In the figure,$OP$,$OQ$,$OR$,and $OS$ are four rays. Prove that $\angle POQ + \angle QOR + \angle SOR + \angle POS = 360^o$.

(N/A) To prove this,we need to produce any of the rays $OP$,$OQ$,$OR$,or $OS$ backwards to a point. Let us produce ray $OQ$ backwards to a point $T$ such that $TOQ$ is a straight line.
Now,ray $OP$ stands on line $TOQ$.
Therefore,$\angle TOP + \angle POQ = 180^o$ ........ $(1)$ (Linear pair axiom)
Similarly,ray $OS$ stands on line $TOQ$.
Therefore,$\angle TOS + \angle SOQ = 180^o$ ........ $(2)$
But,$\angle SOQ = \angle SOR + \angle QOR$.
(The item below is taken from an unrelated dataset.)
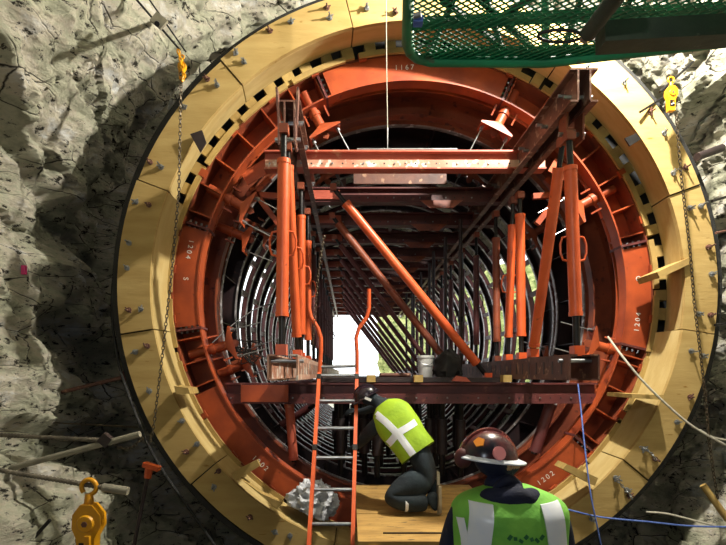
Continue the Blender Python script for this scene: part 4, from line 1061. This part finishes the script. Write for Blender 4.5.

Substituting this into $(2)$,we get:
$\angle TOS + \angle SOR + \angle QOR = 180^o$ ........ $(3)$
Now,adding $(1)$ and $(3)$,we get:
$\angle TOP + \angle POQ + \angle TOS + \angle SOR + \angle QOR = 360^o$ ........ $(4)$
Since $\angle TOP + \angle TOS = \angle POS$,equation $(4)$ becomes:
$\angle POQ + \angle QOR + \angle SOR + \angle POS = 360^o$.